Malga Camporetratto è diventata da qualche anno anche agriturismo, dove è possibile gustare i prodotti della cucina locale (gnochi sbatui, formaggi e salumi di produzione propria). A occuparsi di questo (ma anche di tanto altro) c’è la signora Sara, padovana di nascita, laureata in Scienze della produzione animale, che per amore (è la moglie di uno dei figli di Ettore) ha abbandonato la “città del Santo” per vivere e lavorare in Lessinia. Anche questa è una bella storia che andrebbe raccontata.

Quale il futuro delle alte terre veronesi? Quale futuro aspetta l’allevamento in malga? Ettore (che nell’agosto del 2023 è stato nominato “Bacan de la Lessinia”) è al riguardo pessimista. «Non ci sono più giovani che vogliono fare questo mestiere: troppo duro e con poche soddisfazioni economiche». Parlando con i figli il giudizio si stempera. Indubbiamente ci sono grandi problemi da risolvere. Una vacca in malga produce 10-12 kg. di latte al giorno, quando nelle stalle di pianura la produzione triplica. Bisognerebbe dunque pagare in misura più alta il latte di montagna (che oltretutto ha qualità organolettiche superiori); c’è la necessità di far arrivare nelle malghe la corrente elettrica e ancor di più l’acqua. A questo proposito è partito un impegnativo progetto di Acque Veronesi volto a realizzare 21 km di condutture per portare l’acqua alle malghe dei Comuni di Sant’Anna d’Alfaedo, Erbezzo e Bosco con una spesa di 7,5 milioni di euro. Ciò consentirebbe agli allevatori di praticare l’alpeggio con minori costi di produzione e di affiancare a questa principale attività altre forme di servizi, come l’agriturismo in quota e la vendita di prodotti caseari realizzati sul posto.

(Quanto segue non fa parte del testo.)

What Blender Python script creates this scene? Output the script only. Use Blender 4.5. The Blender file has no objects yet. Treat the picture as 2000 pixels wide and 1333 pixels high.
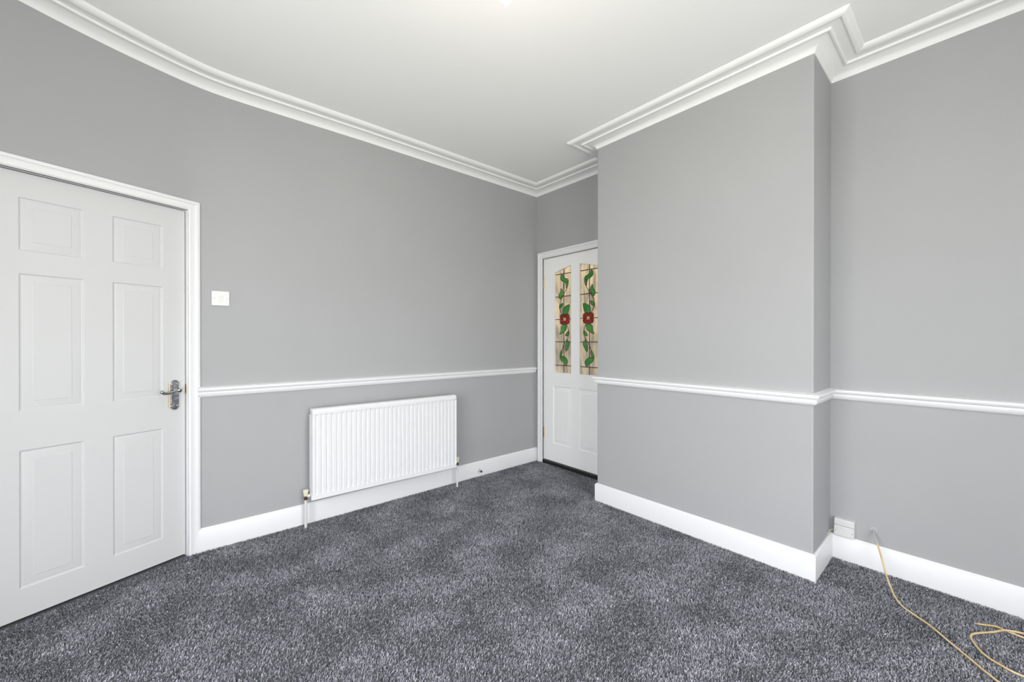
import bpy, bmesh, math, random
import numpy as np
from mathutils import Vector

random.seed(7)
rng = np.random.default_rng(11)
S = bpy.context.scene
C = S.collection
PI = math.pi

# ------------------------------------------------------------------ camera, world, exposure
# world: X = distance from the radiator wall, -Y = distance from the far wall, Z up, metres
cam_d = bpy.data.cameras.new('camera')
cam_d.sensor_fit = 'HORIZONTAL'
cam_d.sensor_width = 36.0
cam_d.lens = 36.0 * 780.35 / 2000.0
cam_d.clip_start = 0.02
cam = bpy.data.objects.new('camera', cam_d)
C.objects.link(cam)
cam.location = (2.9531, -2.8935, 1.24)
cam.rotation_euler = (math.radians(90 - 0.149), 0, math.radians(49.097))
S.camera = cam

S.view_settings.view_transform = 'Standard'
S.view_settings.look = 'None'
S.view_settings.gamma = 1.0
S.view_settings.use_curve_mapping = False
S.view_settings.exposure = 0.94

SKY = 5.0
world = bpy.data.worlds.new('overcast_sky')
S.world = world
world.use_nodes = True
wn = world.node_tree
wn.nodes.clear()
w_out = wn.nodes.new('ShaderNodeOutputWorld')
w_bg = wn.nodes.new('ShaderNodeBackground')
w_tc = wn.nodes.new('ShaderNodeTexCoord')
w_sep = wn.nodes.new('ShaderNodeSeparateXYZ')
w_ramp = wn.nodes.new('ShaderNodeValToRGB')
w_map = wn.nodes.new('ShaderNodeMapRange')
w_map.inputs['From Min'].default_value = -1
w_map.inputs['From Max'].default_value = 1
w_ramp.color_ramp.elements[0].position = 0.47
w_ramp.color_ramp.elements[0].color = (0.74, 0.73, 0.71, 1)      # ground and gardens below the horizon
w_ramp.color_ramp.elements[1].position = 0.53
w_ramp.color_ramp.elements[1].color = (0.97, 0.975, 1.03, 1)       # even white cloud
wn.links.new(w_tc.outputs['Generated'], w_sep.inputs[0])
wn.links.new(w_sep.outputs['Z'], w_map.inputs['Value'])
wn.links.new(w_map.outputs[0], w_ramp.inputs[0])
wn.links.new(w_ramp.outputs[0], w_bg.inputs['Color'])
w_bg.inputs['Strength'].default_value = SKY
wn.links.new(w_bg.outputs[0], w_out.inputs[0])

# room measures
H = 2.772            # ceiling
HC = 2.716           # foot of the cornice
BX = 4.10            # window wall (X)
BY = 3.95            # wall behind the camera (-Y)
CH_A, CH_W, CH_E = 1.051, 1.364, 0.373   # chimney breast: start, width, depth
CH_B = CH_A + CH_W
SK_H, SK_T = 0.134, 0.0135
DADO = (0.904, 0.966)
FLOOR_Z = -0.006

# windows: (start, end, sill, head)
WIN_R = (1.22, 3.40, 0.30, 2.38)      # in the wall X = BX, measured along -Y
WIN_B = (1.30, 3.15, 0.12, 2.20)      # in the wall Y = -BY, measured along X

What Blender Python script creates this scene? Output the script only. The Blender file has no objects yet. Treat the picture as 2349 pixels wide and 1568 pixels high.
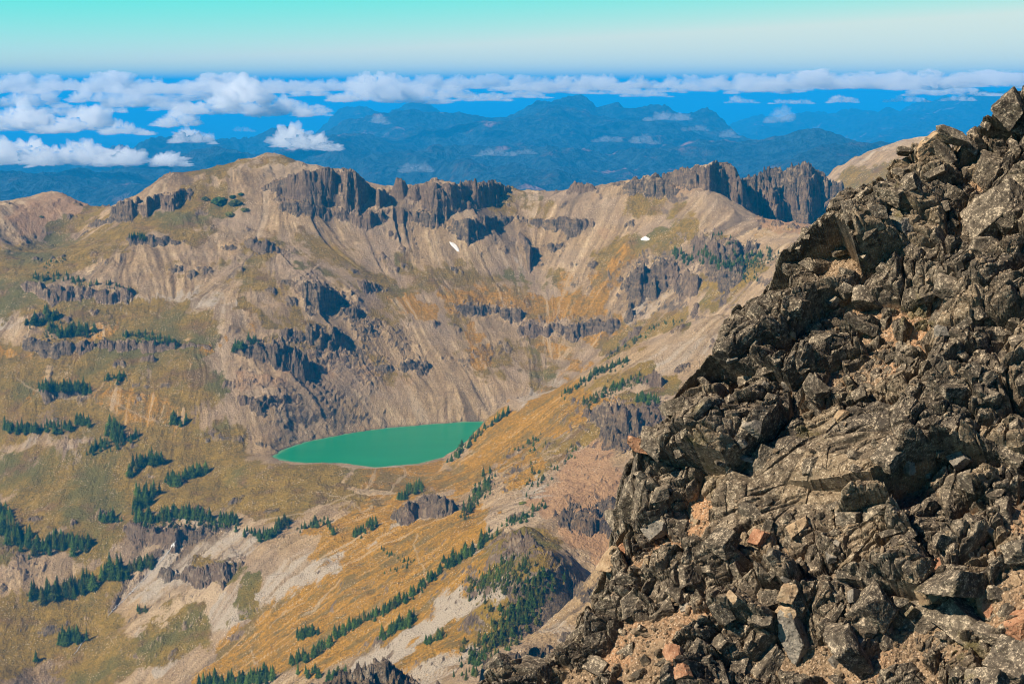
import bpy, math, random
import numpy as np
R = math.radians
S = bpy.context.scene
COL = S.collection
# ---------------------------------------------------------------- camera
FP, CU, CV, PITCH = 3615.0, 1174.5, 784.0, R(9.36)     # focal length and centre of a 2349 wide survey frame
cam_d = bpy.data.cameras.new("camera"); cam = bpy.data.objects.new("camera", cam_d); COL.objects.link(cam)
cam.location = (0, 0, 0); cam.rotation_euler = (R(90) - PITCH, 0, 0)
cam_d.sensor_width = 36; cam_d.lens = 36 * FP / 2349; cam_d.clip_start = 0.5; cam_d.clip_end = 400000
S.camera = cam
# ---------------------------------------------------------------- sky, sun, exposure
SUN_EL, SUN_AZ = R(40), R(243)          # azimuth clockwise from +Y: from the left, a little behind the camera
w = bpy.data.worlds.new("World"); S.world = w; w.use_nodes = True
nt = w.node_tree; bgn = nt.nodes["Background"]
sky = nt.nodes.new("ShaderNodeTexSky"); sky.sky_type = 'NISHITA'; sky.sun_disc = False
sky.sun_elevation = SUN_EL; sky.sun_rotation = SUN_AZ; sky.altitude = 2300
sky.air_density = 1.0; sky.dust_density = 1.2; sky.ozone_density = 0.6
spx = nt.nodes.new("ShaderNodeSeparateColor"); cmb = nt.nodes.new("ShaderNodeCombineColor"); nt.links.new(sky.outputs[0], spx.inputs[0])
for ch, (ref, gam, gain, cap) in enumerate(((5.8, 5.0, 2.5, 4.5), (6.4, 2.4, 6.7, 5.3), (5.8, 2.0, 4.9, 4.7))):     # deeper zenith, pale horizon
    d_ = nt.nodes.new("ShaderNodeMath"); d_.operation = 'DIVIDE'; d_.inputs[1].default_value = ref; nt.links.new(spx.outputs[ch], d_.inputs[0])
    p_ = nt.nodes.new("ShaderNodeMath"); p_.operation = 'POWER'; p_.inputs[1].default_value = gam; nt.links.new(d_.outputs[0], p_.inputs[0])
    m_ = nt.nodes.new("ShaderNodeMath"); m_.operation = 'MULTIPLY'; m_.inputs[1].default_value = gain; nt.links.new(p_.outputs[0], m_.inputs[0])
    q_ = nt.nodes.new("ShaderNodeMath"); q_.operation = 'MINIMUM'; q_.inputs[1].default_value = cap; nt.links.new(m_.outputs[0], q_.inputs[0]); nt.links.new(q_.outputs[0], cmb.inputs[ch])
nt.links.new(cmb.outputs[0], bgn.inputs[0]); bgn.inputs[1].default_value = 0.085
sl = bpy.data.lights.new("sun", 'SUN'); sl.energy = 5.0; sl.angle = R(0.5); sl.color = (1.0, 0.86, 0.68)
sun = bpy.data.objects.new("sun", sl); COL.objects.link(sun)
from mathutils import Vector, Matrix, noise as mnoise
sd = Vector((math.sin(SUN_AZ) * math.cos(SUN_EL), math.cos(SUN_AZ) * math.cos(SUN_EL), math.sin(SUN_EL)))
sun.rotation_euler = sd.to_track_quat('Z', 'Y').to_euler(); sun.location = (-300, -300, 600)
S.view_settings.view_transform = 'Standard'; S.view_settings.look = 'None'
S.view_settings.exposure = 0.95; S.view_settings.gamma = 1.0
S.render.engine = 'CYCLES'
S.cycles.use_denoising = True; S.cycles.pixel_filter_type = 'BLACKMAN_HARRIS'; S.cycles.filter_width = 1.05
S.cycles.max_bounces = 8; S.cycles.diffuse_bounces = 2; S.cycles.glossy_bounces = 1
S.cycles.transparent_max_bounces = 8; S.cycles.volume_bounces = 8
S.cycles.volume_step_rate = 1.0; S.cycles.volume_max_steps = 256
rnd = random.Random(7); RG = np.random.RandomState(7)

# ---------------------------------------------------------------- survey geometry
CP, SP = math.cos(PITCH), math.sin(PITCH)
def ray(u, v):
    x = (np.asarray(u, float) - CU) / FP; z = (CV - np.asarray(v, float)) / FP
    return x, CP + z * SP, -SP + z * CP
def at(u, v, Y):
    x, y, z = ray(u, v); t = Y / y
    return x * t, Y + 0 * x, z * t
def proj(X, Y, Z):
    f = Y * CP - Z * SP; up = Y * SP + Z * CP
    return CU + FP * X / f, CV - FP * up / f
# ---------------------------------------------------------------- numpy noise
_P = RG.permutation(65536).astype(np.int64)
_G = RG.rand(65536).astype(np.float32) * 2 * np.pi
_GX, _GY = np.cos(_G), np.sin(_G)
_U = RG.rand(65536, 3).astype(np.float32)
def hsh(i, j, s=0): return _P[(_P[(i + 7919 * s) & 65535] + j) & 65535]
def pn(x, y, s=0):
    x = np.asarray(x, np.float32); y = np.asarray(y, np.float32)
    i = np.floor(x).astype(np.int64); j = np.floor(y).astype(np.int64)
    fx = (x - i).astype(np.float32); fy = (y - j).astype(np.float32)
    def g(a, b):
        h = hsh(i + a, j + b, s); return _GX[h] * (fx - a) + _GY[h] * (fy - b)
    ux = fx * fx * fx * (fx * (fx * 6 - 15) + 10); uy = fy * fy * fy * (fy * (fy * 6 - 15) + 10)
    a = g(0, 0); a = a + ux * (g(1, 0) - a); b = g(0, 1); b = b + ux * (g(1, 1) - b)
    return (a + uy * (b - a)) * 1.5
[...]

Insomma un futuro ci può essere purché si risponda alle giuste richieste degli allevatori di montagna. Gli esperti dicono che la valorizzazione delle alte terre deve necessariamente partire dalla presenza attiva dell’uomo sul territorio e conseguentemente dal sostegno delle attività produttive prima che – come ci ha detto Ettore – «i boschi scendano a mangiarsi i prati». La sua testimonianza di vita può continuare ad essere esempio, fonte di ispirazione e di impegno per i giovani che amano l’agricoltura. Alla domanda finale della giornalista di Sat2000: che cosa ha insegnato ai suoi figli? Ettore ha lapidariamente risposto: «A lavorare!». Poteva esserci risposta diversa da una persona che in quasi 90 anni di vita ha “staccato la spina” per soli 8 giorni?